Because Hudson and Burns are already receiving jobless pay, they wouldn’t lose benefits under the plan Labor Commissioner Mark Butler is proposing.

He says the state needs to do something quickly because the unemployment fund that pays out benefits is stretched thin.

“Now we’re in a situation where we’re almost paying out right now as much out of our trust fund than what we have coming in, and that’s really not sustainable,” he said in an interview.

Butler’s plan would reduce the maximum weekly benefit by $30 to $300. And it would cut the longest amount of time a worker could receive benefits by six weeks to 20 weeks.

Butler says the cuts would allow the state to make a dent in paying back $700 million it borrowed from the federal government to keep the unemployment trust fund afloat.

But critics say the plan would be unfair to the newly unemployed. And they say the reserve that companies fund for unemployment benefits is low because of the state’s mismanagement.

Clare Richie is with the non-partisan Georgia Budget and Policy Institute. She says the state keeps letting employers off the hook.

“For more than a decade, Georgia basically cut unemployment insurance taxes that employers were paying, even when times were good,” Richie said in an interview. “And in fact in the period from 2000 to 2003 virtually all employers paid no unemployment insurance tax.”

As a result, she says the state depleted more than half of a $2 billion reserve. The fund would have had more money if the state had then followed through with planned increases in the unemployment insurance taxes companies pay.

“It’s just important to understand we don’t have a spending problem in the state when it comes to unemployment insurance,” she said. “We have a revenue problem.”

Butler became the Labor Commissioner in January. He agrees past employer tax holidays were a bad idea. But he says companies are now paying more.

Unemployment insurance works like other types of insurance. The more a company needs it, the more it pays.

And Butler says most employers are paying more because they’ve cut staff recently.

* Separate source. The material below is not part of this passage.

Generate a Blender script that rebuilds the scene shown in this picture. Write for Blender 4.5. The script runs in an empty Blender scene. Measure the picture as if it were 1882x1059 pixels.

On top of that, they’re paying a 35 percent surcharge the last Labor Commissioner put in place.

“We’re trying to come up with a balanced approach,” he said. “People say, ‘Well you’re not proposing any kind of increase on businesses.’ Well, no, because they’ve already been hit. They’ve already seen increases.”

He says employers will soon be paying more in federal unemployment insurance taxes. They will go up every year Georgia hasn’t paid off the federal loan.

Butler says even if his proposal passes, jobless workers like the ones at the DeKalb County Career Services Center could still apply for federal unemployment benefits after they exhaust state support.

State lawmakers will consider Commissioner Butler’s proposal when they reconvene next month for the legislative session.